8 of the prettiest mews streets in London

London may not evoke the same romantic sentiment as say Paris or Venice, but in picturesque areas like Notting Hill, Kensington or Chelsea, it can compete with the quaintest inner-city streets anywhere in the world.

Mews are narrow little streets, often found along quiet cobbled lanes, with next to no road traffic. These houses were built in the 18th and 19th century for stabling horses with servants stationed in accommodation above.

London Mews
Today though, mews houses have been beautifully restored to provide everything you need for a chic 21st century lifestyle.

You’re most likely to find a row of traditional mews houses tucked away behind grand mansions in some of London’s most exclusive areas. Here are just a few of the most gorgeous mews streets you can find in the UK capital:

Kynance Mews

Kynance Mews is defined by its picturesque entrance and pastel-coloured cottages, with the most notable being an ivy-draped dream house. The actual street is split into two sections, with the shorter stretch to the West of Launceston Place and the longer part to the East.

Launceston Place

We may as well tell you more about this one seeing as we just mentioned it. Kensington’s Launceston Place can be found just down from Kynance Mews and is widely regarded as one of the prettiest mews streets in all of London.

Again, you’ll find ivy-covered houses, but also a secret staircase that leads up to a local church. Additionally, Launceston Place boasts arches so lush that you’ll almost feel like you’re walking through a fantastical portal into a storybook land.

Stanhope Mews

Houses in this little cobbled street near Gloucester Road Tube Station in South Kensington are always adorned with eye-poppingly colourful flowers that make for stunning souvenir snaps.

Queens’ Gate Mews

Also just off Gloucester Road, Queen’s Gate Mews boasts lovely radiant buildings, some with dainty iron balconies and it makes for a great refreshment spot with The Queen’s Arms pub at the end of the street.

Notting Hill

Anyone who has seen the 1999 film of the same name will probably expect the area to be awash with magnificent mews and they’d be right. Spots of note include Simon Close, just off Portobello Road, which features a duck egg blue house with red roses flourishing outside.

Notting Hill Mews
While you’re in the area, it’s also worth investigating Colville Mews, which boasts some rather striking shops amongst the lovely houses, particularly the Union flag-emblazoned Temperley London.

Atherstone Mews

Mews streets can pop up in the most unexpected of places like Atherstone Mews, which sits just around the corner from the Natural History Museum, placing it well within walking distance from the Grand Royale Hotel Hyde Park London hotel.

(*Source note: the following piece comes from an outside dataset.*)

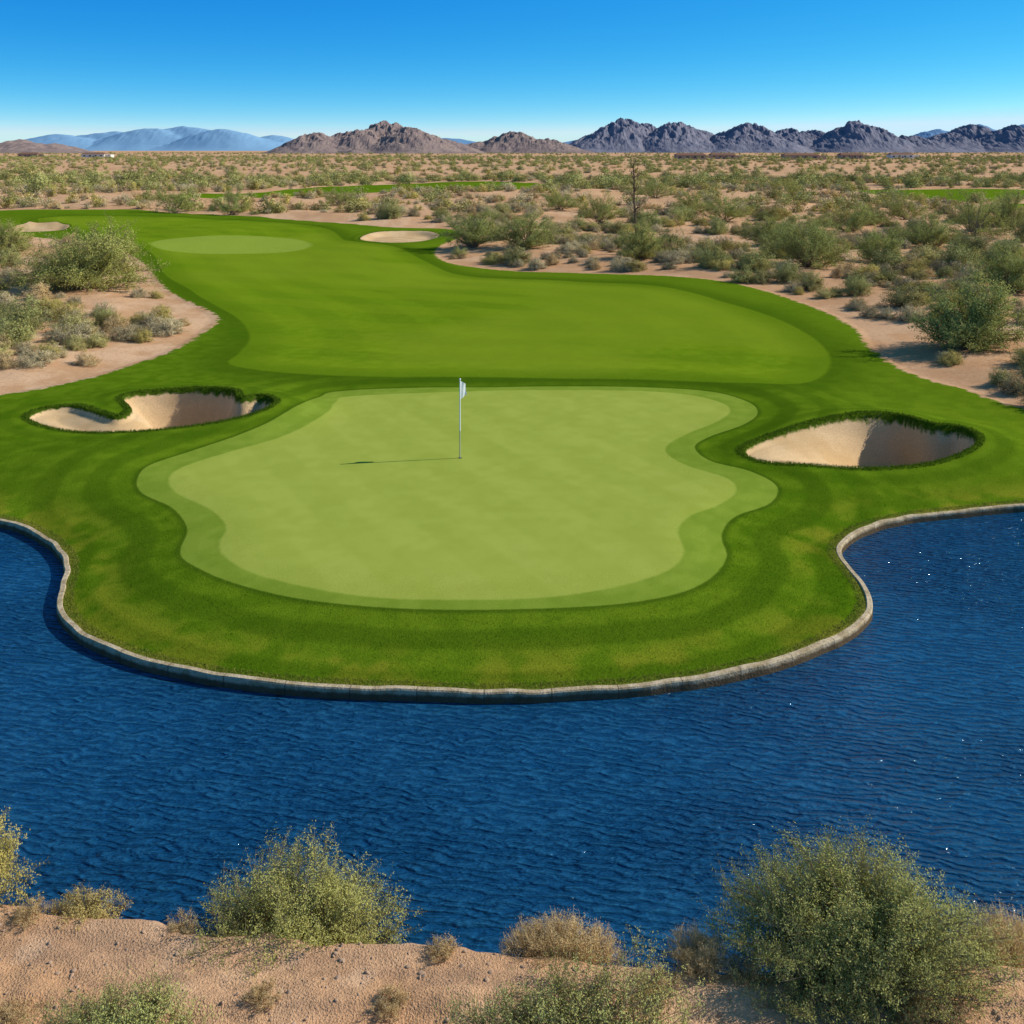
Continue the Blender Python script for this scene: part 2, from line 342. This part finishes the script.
# ---------------------------------------------------------------- plants
def norm(v): return v/(np.linalg.norm(v,axis=-1,keepdims=True)+1e-9)
def prisms(P0,P1,R0,R1,k=3):
    n=len(P0); ax=norm(P1-P0); ref=np.where(np.abs(ax[:,2:3])>0.9,np.array([[1.,0,0]]),np.array([[0,0,1.]]))
    a=norm(np.cross(ax,ref)); b=np.cross(ax,a); V=np.zeros((n,2*k,3))
    for i in range(k):
        th=2*np.pi*i/k; o=a*math.cos(th)+b*math.sin(th)
        V[:,i]=P0+o*R0[:,None]; V[:,k+i]=P1+o*R1[:,None]
    base=(np.arange(n)*2*k)[:,None]; f=[]
    for i in range(k): j=(i+1)%k; f.append(np.concatenate([base+i,base+j,base+k+j,base+k+i],1))
    return V.reshape(-1,3),np.vstack(f)
def plant(name,seed,W,Hh,stems,twigs,leaves,leaf,stemr,c1,c2,start=0.35,twl=0.2,elev=1.0,aspect=0.42,link=True,rootr=0.06,rag=0.25,wc=(0.2,0.15,0.1),lowz=0.12,up=0.35,mat=None,twr=None,dy=1.0):
    r=np.random.default_rng(seed)
    th=r.uniform(0,2*np.pi,stems); cz=r.uniform(0,1,stems)**elev
    ph=r.uniform(0,6.28,4)
    lump=1+rag*0.5*(np.sin(2*th+ph[0])+np.sin(3*th+4*cz+ph[1])*0.8)+r.uniform(-rag,rag*0.5,stems)
    rad=np.sqrt(1-cz**2*0.97)*W/2*lump
    E=np.stack([rad*np.cos(th),rad*np.sin(th)*dy,Hh*(lowz+(1-lowz)*cz)*(1+(lump-1)*0.7)],1)
    B=np.stack([r.normal(0,rootr*W,stems),r.normal(0,rootr*W,stems)*dy,np.full(stems,-0.05)],1)
    Cc=B*0.5+E*np.array([0.38,0.38,0.62])
    K=4; ts=np.linspace(0,1,K+1); B_,C_,E_=B[:,None],Cc[:,None],E[:,None]
    tt=np.tile(ts,(stems,1))[...,None]; Pt=(1-tt)**2*B_+2*tt*(1-tt)*C_+tt*tt*E_
    Pt[:,1:K]+=r.normal(0,0.02*W,(stems,K-1,3))
    R=stemr*(1-0.75*ts); V1,F1=prisms(Pt[:,:-1].reshape(-1,3),Pt[:,1:].reshape(-1,3),np.tile(R[:-1],stems),np.tile(R[1:],stems),4 if stemr>0.02 else 3)
    t=r.uniform(start,1,(stems,twigs)); f=t*K; i0=np.minimum(f.astype(int),K-1); fr=(f-i0)[...,None]
    ar=np.arange(stems)[:,None]; tp=Pt[ar,i0]*(1-fr)+Pt[ar,i0+1]*fr; tg=norm(Pt[ar,i0+1]-Pt[ar,i0])
    td=norm(tg*0.6+norm(r.normal(0,1,tp.shape))*0.8+np.array([0,0,up])); tl=(twl*Hh*r.uniform(0.4,1.1,t.shape))[...,None]
    te=tp+td*tl; tp2=tp.reshape(-1,3); te2=te.reshape(-1,3)
    rw=twr if twr else max(stemr*0.22,0.0022)
    V2,F2=prisms(tp2,te2,np.full(len(tp2),rw),np.full(len(tp2),rw*0.4),3)
    nT=len(tp2); s=r.uniform(0.1,1.08,(nT,leaves,1)); lp=tp2[:,None]+(te2-tp2)[:,None]*s+r.normal(0,leaf*0.7,(nT,leaves,3))
    lp[...,2]=np.maximum(lp[...,2],0.01)
    lp=lp.reshape(-1,3); ld=np.repeat(norm(te2-tp2),leaves,axis=0)
    n=len(lp); outd=norm((lp-np.array([0,0,Hh*0.25]))*np.array([1,1,W/Hh*0.5])+1e-6)
    nt=norm(outd*0.9+norm(r.normal(0,1,(n,3)))*0.85+np.array([0,0,0.25]))
    a=ld+norm(r.normal(0,1,(n,3)))*0.9; a=norm(a-(a*nt).sum(1,keepdims=True)*nt)*leaf*r.uniform(0.6,1.3,(n,1)); bb=norm(np.cross(nt,a))*leaf*aspect*0.5
    V3=np.stack([lp,lp+a*0.5+bb,lp+a,lp+a*0.5-bb],1).reshape(-1,3); F3=np.arange(4*n).reshape(n,4)
    twm=np.repeat(r.uniform(0,1,(nT,1)),leaves,axis=0); m=np.clip(0.55*twm+0.45*r.uniform(0,1,(n,1)),0,1)
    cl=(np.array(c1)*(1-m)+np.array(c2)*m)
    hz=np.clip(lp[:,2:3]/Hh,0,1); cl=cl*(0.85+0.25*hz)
    V=np.vstack([V1,V2,V3]); Fq=np.vstack([F1,F2+len(V1),F3+len(V1)+len(V2)])
    cols=np.vstack([np.tile(wc,(len(V1)+len(V2),1)),np.repeat(cl,4,axis=0)])
    mi=np.concatenate([np.ones(len(F1)),np.zeros(len(F2)+len(F3))])
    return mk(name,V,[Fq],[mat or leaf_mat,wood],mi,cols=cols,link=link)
def place(ob,pxx,pyy,z=0.0,rz=0):
    X,Y=G(pxx,pyy,z); ob.location=(X,Y,float(zat(X,Y)[0])); ob.rotation_euler=(0,0,rz); return ob
GR1=(0.24,0.25,0.065);GR2=(0.54,0.53,0.19); DR1=(0.46,0.31,0.13);DR2=(0.80,0.61,0.32); GY1=(0.42,0.34,0.19);GY2=(0.70,0.60,0.36)
YG1=(0.38,0.32,0.07);YG2=(0.70,0.58,0.19); WC=(0.34,0.27,0.15)
place(plant('creosote_bush',1,2.5,1.08,340,18,17,0.027,0.009,(0.27,0.27,0.06),(0.66,0.62,0.21),twl=0.26,rag=0.24,wc=WC,lowz=0.06,up=0.7,aspect=0.36,dy=0.75),290,914)
place(plant('creosote_bush',2,2.75,1.08,430,20,17,0.028,0.010,(0.22,0.235,0.055),(0.60,0.58,0.20),twl=0.27,rag=0.26,wc=WC,lowz=0.06,up=0.7,aspect=0.36,dy=0.8),853,968)
place(plant('creosote_bush',3,1.5,1.0,190,16,16,0.028,0.009,YG1,YG2,twl=0.24,rag=0.2,wc=WC,lowz=0.06,up=0.7,dy=0.8),-45,905)
place(plant('dry_brittlebush',4,0.9,0.30,160,12,10,0.020,0.005,DR1,YG2,start=0.3,twl=0.3,rag=0.15,wc=WC,up=0.7),84,914)
place(plant('dry_bursage',5,1.25,0.42,340,14,10,0.024,0.005,DR1,DR2,start=0.25,twl=0.3,aspect=0.2,rag=0.15,wc=DR2,dy=0.7,up=0.6),558,952)
place(plant('dry_bursage',6,0.68,0.28,160,12,9,0.020,0.004,DR1,DR2,start=0.25,twl=0.35,aspect=0.2,rag=0.15,wc=DR2,up=0.7),698,972)
place(plant('dry_bursage',7,1.0,0.66,300,14,10,0.026,0.005,DR1,DR2,start=0.25,twl=0.3,aspect=0.2,rag=0.15,wc=DR2,up=0.7),1004,948)
place(plant('creosote_bush',8,2.6,0.5,260,13,12,0.025,0.006,GR1,(0.62,0.61,0.22),twl=0.5,rootr=0.22,wc=WC,up=0.9,lowz=0.3,rag=0.3,dy=0.8),578,1078)
place(plant('creosote_bush',9,1.4,0.40,170,13,12,0.025,0.006,GR1,(0.62,0.61,0.22),twl=0.5,rootr=0.22,wc=WC,up=0.9,lowz=0.3,rag=0.3,dy=0.8),118,1065)
for i,(a_,b_,w_) in enumerate(((930,1015,0.8),(180,935,0.45),(5,1030,0.6),(660,1000,0.5),(745,985,0.45),(440,962,0.35),(262,1010,0.35),(390,1015,0.4),(30,925,0.4))):
    place(plant('dry_grass_tuft',30+i,w_,0.05+w_*0.12,int(90*w_)+20,10,9,0.017,0.004,DR1,DR2,twl=0.5,rootr=0.2,wc=DR2,up=0.8,aspect=0.2),a_,b_)
# mid-distance palo verde trees
pv=[(90,293,8.2,3.55,130,1.35),(808,268,6.6,3.5,75,1.2),(968,353,4.3,2.9,80,1.1),(640,262,3.9,2.8,0,1),(472,250,5.2,3.0,0,1.1),(525,251,5.0,2.9,0,1.1),(175,212,8.2,3.8,0,1.2),(975,236,7.2,4.1,0,1.1),(1012,232,5.5,3.8,0,1),(8,258,4.4,2.4,0,1),(232,214,5.5,3.4,0,1),(725,222,6.5,3.5,0,1.1),(600,225,5.6,3.3,0,1),(880,262,4.2,2.4,0,1),(930,250,5.4,2.8,0,1),(695,215,5.6,3.2,0,1),(765,243,4.6,2.6,0,1),(850,232,6,3.2,0,1),(905,224,6,3.4,0,1),(1010,300,4.6,2.6,0,1),(560,212,6,3.2,0,1),(790,205,7,3.5,0,1),(655,200,7,3.4,0,1),(340,205,6,3,0,1)]
pvx=[]
for i,(a,b_,w,h,sn,ls) in enumerate(pv):
    c1,c2=((0.23,0.26,0.06),(0.57,0.58,0.19)) if i%3 else ((0.25,0.265,0.06),(0.62,0.60,0.19))
    k_=1.0 if b_>240 else 0.55
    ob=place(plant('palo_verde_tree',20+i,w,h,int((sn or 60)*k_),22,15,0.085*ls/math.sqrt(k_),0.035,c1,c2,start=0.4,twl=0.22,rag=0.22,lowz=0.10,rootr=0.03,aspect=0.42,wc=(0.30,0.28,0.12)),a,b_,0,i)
    pvx.append((ob.location.x,ob.location.y,w*0.5))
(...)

It is one of the most colourful mews in the city, with pastel shades of blue, yellow, purple and pink adorning the houses.

Prince’s Gate Mews

Near Atherstone Mews, just behind the Victoria & Albert Museum, is another colour-rich stretch: Prince’s Gate Mews.

The mews is split into three sections, with part of the address in Kensington and the rest in Westminster. Remarkably for a central London location, some of the houses on Prince’s Gate Mews boast car parking garages, which is supremely handy for anyone who has ever tried to park in this area.

Ennismore Garden Mews

Finally, Ennismore Garden Mews sits just two minutes away from Prince’s Gate Mews. With its cobbled road and dinky iron balconies, we defy you to walk down this stretch without falling in love with at least one house.